Work in Progress – Digital Fragments 420

Digital Fragments 420, a work-in-progress, draws on an unexpected source: The Women of Amphissa by Lawrence Alma-Tadema. I deliberately borrowed the palette from this late academic painting—ashen whites, rosy browns, steel blues—and re-injected it into a fully abstract composition.

A dynamic emerged early on: an almost organic void at the centre, around which the forms seem to drift or disintegrate. This visual hollow interests me — it acts as a counterpoint, a negation of the full.

Another phenomenon holds my attention: the bands of white at the bottom of the image. They play an ambiguous role — at times a plane of light, at other times a surface of rejection. Depending on the viewer’s gaze, they can shift toward an overexposed background, creating an unstable spatial illusion.

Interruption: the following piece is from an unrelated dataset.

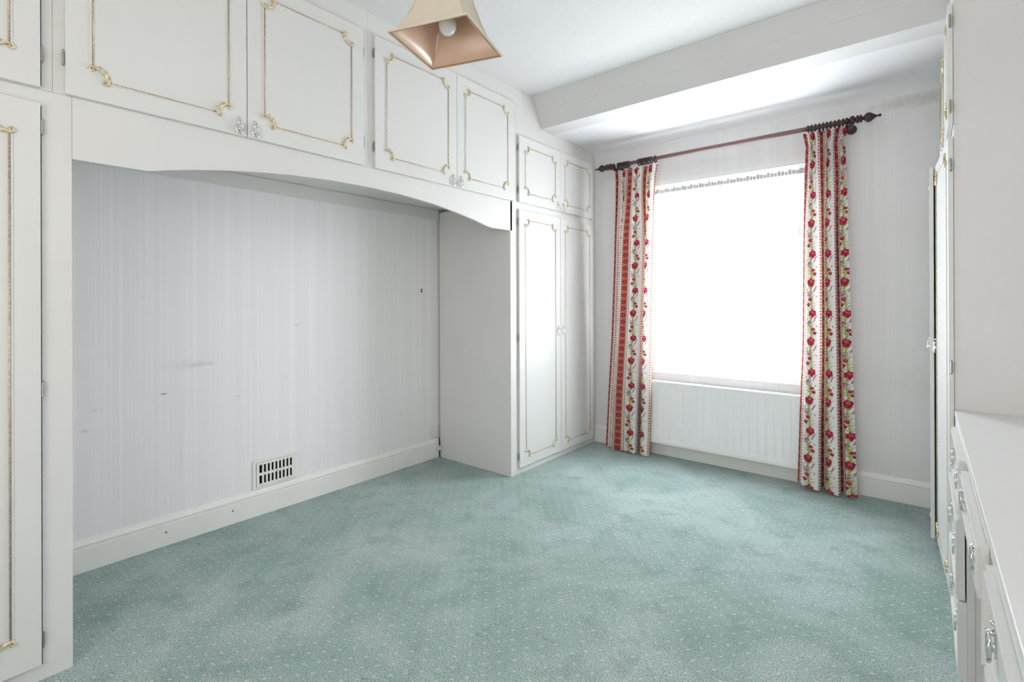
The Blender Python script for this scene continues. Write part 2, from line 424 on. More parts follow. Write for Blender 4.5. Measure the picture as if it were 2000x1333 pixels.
def hinge_mesh():
    bm = bmesh.new()
    tube(bm, [(.010, 0, -.024), (.010, 0, .024)], .0035, 8)
    ellipsoid(bm, (.010, 0, .026), (.003, .003, .003), 6); ellipsoid(bm, (.010, 0, -.026), (.003, .003, .003), 6)
    box(bm, -.001, .001, -.0005, .0095, -.020, .020)
    for z in (-.008, .008): box(bm, .0062, .0138, -.0036, .0036, z - .0006, z + .0006)
    bmesh.ops.recalc_face_normals(bm, faces=bm.faces)
    me = bpy.data.meshes.new('hinge'); bm.to_mesh(me); bm.free(); me.materials.append(HINGE)
    return me
HINGE_ME = hinge_mesh()
TH = .018
def cup_door(root, hinge, w, z0, z1, side, handle_z=None, mould=True, ins=.0745, hinges=None, ajar=0.0, orn=1.0, label=None, facing=1, handle_in=.032):
    """A door as a child of root. hinge: world (x, y) of the hinge edge on the frame plane. side=+1: the leaf runs from the hinge
    toward +y, -1: toward -y. facing=+1: front looks +x, -1: looks -x. ajar: opening angle in radians."""
    rx, ry, rz = root.location
    h = z1 - z0
    ly0, ly1 = (0, w) if side > 0 else (-w, 0)
    fx = facing
    def slab(bm):
        box(bm, min(.0015 * fx, TH * fx), max(.0015 * fx, TH * fx), ly0, ly1, 0, h)
    d = build('door', slab, DOOR, root, (hinge[0] - rx, hinge[1] - ry, z0 - rz), bevel=.0018)
    d.rotation_euler[2] = -ajar * side * fx if ajar else 0
    if label: d['label'] = label
    def child(name, me, y, z, extra=0):
        o = link(name, me, d, (TH * fx + extra * fx, y, z))
        if fx < 0: o.rotation_euler[2] = pi
        return o
    if mould:
        y0, y1, b0, b1 = ly0 + ins, ly1 - ins, ins, h - ins
        g = .040 * orn
        def strip(bm, p, q):
            tube(bm, [p, q], .0027, 6, flat=.9)
        def mk(p, q): return lambda bm: strip(bm, p, q)
        X = 0.0
        for p, q in (((X, y0, b0 + g), (X, y0, b1 - g)), ((X, y1, b0 + g), (X, y1, b1 - g)), ((X, y0 + g, b0), (X, y1 - g, b0)), ((X, y0 + g, b1), (X, y1 - g, b1))):
            build('moulding', mk(p, q), GOLD, d, (TH * fx + .0008 * fx, 0, 0), smooth=True)
        # fine raised bead beside the gilt line
        def bead(bm):
            k = .006
            for (a0, a1, c0, c1) in ((y0 - k - .002, y0 - k + .002, b0 + g, b1 - g), (y1 + k - .002, y1 + k + .002, b0 + g, b1 - g), (y0 + g, y1 - g, b0 - k - .002, b0 - k + .002), (y0 + g, y1 - g, b1 + k - .002, b1 + k + .002)):
                x0, x1 = sorted((TH * fx, (TH + .0028) * fx)); box(bm, x0, x1, a0, a1, c0, c1)
        build('bead', bead, DOOR, d, kind='stuff')
        for (yy, sy) in ((y0, 1), (y1, -1)):
            for (zz, sz) in ((b0, 1), (b1, -1)):
                child('corner_ornament', orn_mesh(sy * (1 if fx > 0 else -1), sz, orn), yy, zz)
    if handle_z is not None:
        fy = (ly1 - handle_in) if side > 0 else (ly0 + handle_in)
        child('handle', HANDLE, fy, handle_z - z0)
    hs = hinges if hinges is not None else (.12, h - .12)
    for hz in hs:
        o = link('hinge', HINGE_ME, d, (.0 if fx > 0 else .0, -.0045 * side, hz))
        o.scale = (fx, side, 1)
    return d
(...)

The more I look at this piece, the more I sense an underlying chaos. Nothing feels fully resolved. Fragmented forms orbit, hesitate, unravel. The white areas themselves seem poised to invade the space or withdraw abruptly. This tension feels essential. It also unexpectedly echoes specific passages in Borduas’ work, not as a quotation, but in the way white can act as a living, breathing material within the pictorial field.

Reflection in progress

This painting by Lawrence Alma-Tadema was not a direct reference when I began this fragment. However, it resurfaced during a recent reading, and I found myself drawn back to its textures — the veils, the fabrics, the skin rendered with such precision. I wondered whether these tactile qualities might serve as a starting point for an abstract exploration.

I must also admit: the technical mastery of Alma-Tadema remains impressive. Yet my intent was not to replicate or quote. Rather, I sought to transpose the sensory density of those textures — their softness, their layered presence — into a new visual language. Through this fragment, I am testing how much of that material resonance can survive when the figurative scaffolding is removed.

The white already speaks to you — listen to what it refuses, and to what it offers. It is neither background nor form: it is a threshold. If it repels, let it repel fully. If it draws in, let it draw in. The central void, the underlying chaos, the bands of white — all these are part of the same inverted breath. Let the instability breathe. Borduas is not a model, but a reminder that chaos itself can be a material.